**** COLLECTED DATA

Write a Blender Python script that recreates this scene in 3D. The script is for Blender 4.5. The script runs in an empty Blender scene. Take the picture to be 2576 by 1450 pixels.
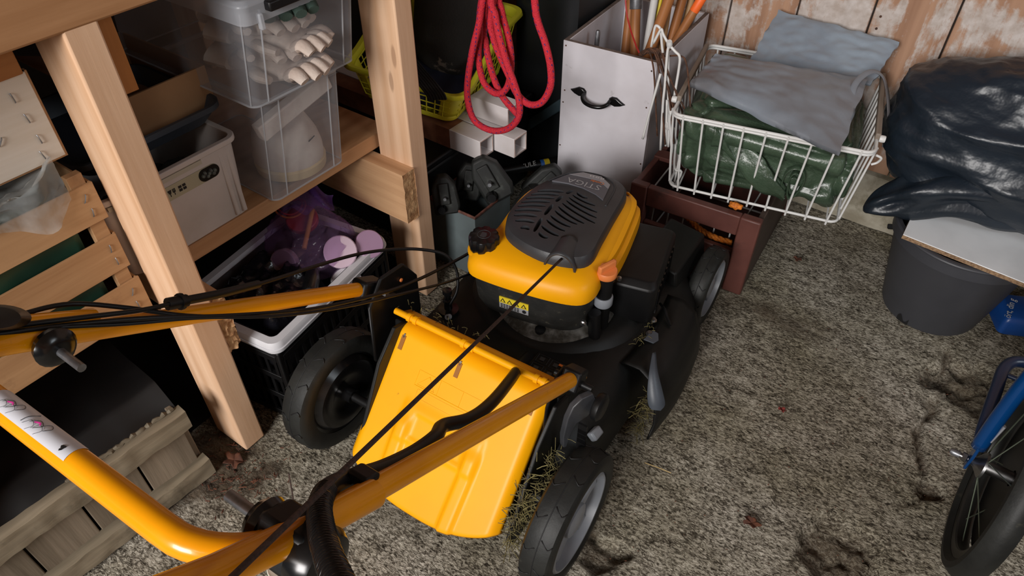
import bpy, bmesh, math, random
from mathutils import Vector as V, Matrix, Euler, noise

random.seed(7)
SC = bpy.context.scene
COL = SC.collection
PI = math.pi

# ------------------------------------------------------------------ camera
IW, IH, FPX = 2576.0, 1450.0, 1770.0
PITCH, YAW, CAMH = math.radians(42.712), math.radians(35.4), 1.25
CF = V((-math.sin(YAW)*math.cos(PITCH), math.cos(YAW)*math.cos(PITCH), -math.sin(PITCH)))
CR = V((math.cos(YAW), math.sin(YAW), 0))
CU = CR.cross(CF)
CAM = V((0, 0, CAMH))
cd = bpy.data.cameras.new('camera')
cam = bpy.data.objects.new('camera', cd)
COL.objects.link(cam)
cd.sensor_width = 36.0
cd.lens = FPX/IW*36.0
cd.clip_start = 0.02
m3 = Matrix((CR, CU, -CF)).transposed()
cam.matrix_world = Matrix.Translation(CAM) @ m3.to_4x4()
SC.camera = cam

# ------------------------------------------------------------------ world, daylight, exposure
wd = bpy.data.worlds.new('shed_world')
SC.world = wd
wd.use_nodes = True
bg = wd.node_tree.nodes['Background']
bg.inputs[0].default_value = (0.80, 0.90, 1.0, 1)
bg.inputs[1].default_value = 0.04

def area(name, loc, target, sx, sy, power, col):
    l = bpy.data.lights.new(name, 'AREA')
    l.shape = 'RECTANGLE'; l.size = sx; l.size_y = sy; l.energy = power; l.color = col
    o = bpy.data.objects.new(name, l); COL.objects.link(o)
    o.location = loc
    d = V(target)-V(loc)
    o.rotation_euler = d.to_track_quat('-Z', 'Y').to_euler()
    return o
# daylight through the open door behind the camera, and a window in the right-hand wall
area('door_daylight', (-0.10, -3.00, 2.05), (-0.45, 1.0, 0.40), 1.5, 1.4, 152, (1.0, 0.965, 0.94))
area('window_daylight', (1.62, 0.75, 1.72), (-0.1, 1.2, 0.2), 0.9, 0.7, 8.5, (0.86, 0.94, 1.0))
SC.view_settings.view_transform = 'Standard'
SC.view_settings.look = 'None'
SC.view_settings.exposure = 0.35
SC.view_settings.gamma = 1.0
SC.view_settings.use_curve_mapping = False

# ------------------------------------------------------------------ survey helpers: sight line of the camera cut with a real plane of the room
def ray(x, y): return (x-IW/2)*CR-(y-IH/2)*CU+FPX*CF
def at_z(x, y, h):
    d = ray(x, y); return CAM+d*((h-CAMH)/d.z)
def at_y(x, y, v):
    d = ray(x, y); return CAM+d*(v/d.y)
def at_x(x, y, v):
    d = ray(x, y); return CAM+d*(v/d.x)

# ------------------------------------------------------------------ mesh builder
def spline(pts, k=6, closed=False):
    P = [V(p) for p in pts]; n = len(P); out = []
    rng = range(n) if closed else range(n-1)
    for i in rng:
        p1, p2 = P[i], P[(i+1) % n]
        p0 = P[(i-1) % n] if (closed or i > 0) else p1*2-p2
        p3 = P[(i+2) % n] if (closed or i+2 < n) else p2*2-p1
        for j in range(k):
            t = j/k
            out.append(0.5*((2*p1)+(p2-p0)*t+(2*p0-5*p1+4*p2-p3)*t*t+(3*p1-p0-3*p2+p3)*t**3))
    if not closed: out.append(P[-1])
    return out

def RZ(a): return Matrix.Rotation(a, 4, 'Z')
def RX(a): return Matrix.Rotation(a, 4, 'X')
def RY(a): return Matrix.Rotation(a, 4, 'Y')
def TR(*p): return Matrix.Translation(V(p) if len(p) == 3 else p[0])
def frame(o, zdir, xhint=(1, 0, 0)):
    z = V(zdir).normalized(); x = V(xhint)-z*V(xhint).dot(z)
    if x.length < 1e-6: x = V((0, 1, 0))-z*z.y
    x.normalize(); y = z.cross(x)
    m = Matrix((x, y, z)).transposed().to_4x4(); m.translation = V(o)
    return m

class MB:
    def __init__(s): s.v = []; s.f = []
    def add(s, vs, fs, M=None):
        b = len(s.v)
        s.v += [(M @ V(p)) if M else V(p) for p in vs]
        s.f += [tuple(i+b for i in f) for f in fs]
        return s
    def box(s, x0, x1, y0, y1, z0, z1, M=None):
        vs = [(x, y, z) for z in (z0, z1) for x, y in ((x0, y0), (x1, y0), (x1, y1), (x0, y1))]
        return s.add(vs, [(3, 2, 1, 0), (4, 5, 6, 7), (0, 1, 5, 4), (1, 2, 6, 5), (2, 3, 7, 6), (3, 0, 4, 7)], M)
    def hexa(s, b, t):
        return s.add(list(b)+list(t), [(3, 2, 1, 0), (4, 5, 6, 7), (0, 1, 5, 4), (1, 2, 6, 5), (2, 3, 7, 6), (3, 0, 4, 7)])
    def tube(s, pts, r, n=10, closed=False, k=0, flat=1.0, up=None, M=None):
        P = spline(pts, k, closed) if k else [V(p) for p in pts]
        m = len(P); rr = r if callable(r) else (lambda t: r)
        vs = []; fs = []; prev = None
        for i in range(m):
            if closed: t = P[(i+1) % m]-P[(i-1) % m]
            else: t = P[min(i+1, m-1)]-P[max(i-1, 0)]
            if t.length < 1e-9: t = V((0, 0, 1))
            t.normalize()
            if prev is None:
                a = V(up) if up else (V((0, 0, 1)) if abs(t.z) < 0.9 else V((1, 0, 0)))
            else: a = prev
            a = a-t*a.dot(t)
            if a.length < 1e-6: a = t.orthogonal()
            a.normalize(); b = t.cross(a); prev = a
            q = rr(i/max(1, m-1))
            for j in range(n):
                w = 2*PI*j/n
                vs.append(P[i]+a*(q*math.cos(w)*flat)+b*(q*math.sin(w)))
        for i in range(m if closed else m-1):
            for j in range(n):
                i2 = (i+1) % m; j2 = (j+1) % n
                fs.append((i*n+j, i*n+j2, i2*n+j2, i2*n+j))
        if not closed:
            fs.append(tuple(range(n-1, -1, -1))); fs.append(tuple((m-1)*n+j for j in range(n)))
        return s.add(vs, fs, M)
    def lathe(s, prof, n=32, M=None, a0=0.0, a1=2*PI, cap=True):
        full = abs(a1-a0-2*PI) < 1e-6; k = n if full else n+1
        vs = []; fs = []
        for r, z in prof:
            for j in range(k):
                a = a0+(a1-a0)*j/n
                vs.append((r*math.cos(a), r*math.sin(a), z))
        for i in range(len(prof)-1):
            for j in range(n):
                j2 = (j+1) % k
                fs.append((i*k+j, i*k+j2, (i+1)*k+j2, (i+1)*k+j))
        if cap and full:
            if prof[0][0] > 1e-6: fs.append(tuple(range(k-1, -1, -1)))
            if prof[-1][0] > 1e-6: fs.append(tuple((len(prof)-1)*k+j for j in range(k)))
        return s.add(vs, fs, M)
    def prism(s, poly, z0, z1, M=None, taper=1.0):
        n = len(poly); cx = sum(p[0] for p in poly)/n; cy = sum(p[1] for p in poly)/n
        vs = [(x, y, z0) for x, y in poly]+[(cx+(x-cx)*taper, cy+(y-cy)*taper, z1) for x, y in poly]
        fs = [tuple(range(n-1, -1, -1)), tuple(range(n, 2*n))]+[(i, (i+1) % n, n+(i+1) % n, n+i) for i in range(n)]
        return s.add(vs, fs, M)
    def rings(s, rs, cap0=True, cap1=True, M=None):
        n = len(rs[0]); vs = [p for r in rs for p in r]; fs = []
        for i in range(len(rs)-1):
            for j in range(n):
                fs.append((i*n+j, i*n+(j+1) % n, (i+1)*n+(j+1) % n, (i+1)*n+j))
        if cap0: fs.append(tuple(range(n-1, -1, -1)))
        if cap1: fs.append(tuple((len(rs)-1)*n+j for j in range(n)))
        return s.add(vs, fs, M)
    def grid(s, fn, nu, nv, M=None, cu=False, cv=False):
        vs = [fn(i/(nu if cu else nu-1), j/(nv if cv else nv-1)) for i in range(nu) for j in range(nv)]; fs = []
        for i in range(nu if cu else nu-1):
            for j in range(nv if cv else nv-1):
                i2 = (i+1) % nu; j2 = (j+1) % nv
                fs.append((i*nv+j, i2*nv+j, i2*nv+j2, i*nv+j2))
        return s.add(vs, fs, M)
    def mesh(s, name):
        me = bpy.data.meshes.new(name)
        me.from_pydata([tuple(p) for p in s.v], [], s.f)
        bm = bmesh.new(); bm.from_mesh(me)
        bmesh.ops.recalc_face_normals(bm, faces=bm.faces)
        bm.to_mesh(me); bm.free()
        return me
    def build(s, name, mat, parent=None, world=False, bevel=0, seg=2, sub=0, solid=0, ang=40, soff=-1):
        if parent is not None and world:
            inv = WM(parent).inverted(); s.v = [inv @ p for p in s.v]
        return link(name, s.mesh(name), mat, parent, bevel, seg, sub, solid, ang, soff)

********

Make an exact copy of the lines from the top of the material through the line with "SC.camera = cam", pictures excluded.

## ANSWER BELOW
Write a Blender Python script that recreates this scene in 3D. The script is for Blender 4.5. The script runs in an empty Blender scene. Take the picture to be 2576 by 1450 pixels.
import bpy, bmesh, math, random
from mathutils import Vector as V, Matrix, Euler, noise

random.seed(7)
SC = bpy.context.scene
COL = SC.collection
PI = math.pi

# ------------------------------------------------------------------ camera
IW, IH, FPX = 2576.0, 1450.0, 1770.0
PITCH, YAW, CAMH = math.radians(42.712), math.radians(35.4), 1.25
CF = V((-math.sin(YAW)*math.cos(PITCH), math.cos(YAW)*math.cos(PITCH), -math.sin(PITCH)))
CR = V((math.cos(YAW), math.sin(YAW), 0))
CU = CR.cross(CF)
CAM = V((0, 0, CAMH))
cd = bpy.data.cameras.new('camera')
cam = bpy.data.objects.new('camera', cd)
COL.objects.link(cam)
cd.sensor_width = 36.0
cd.lens = FPX/IW*36.0
cd.clip_start = 0.02
m3 = Matrix((CR, CU, -CF)).transposed()
cam.matrix_world = Matrix.Translation(CAM) @ m3.to_4x4()
SC.camera = cam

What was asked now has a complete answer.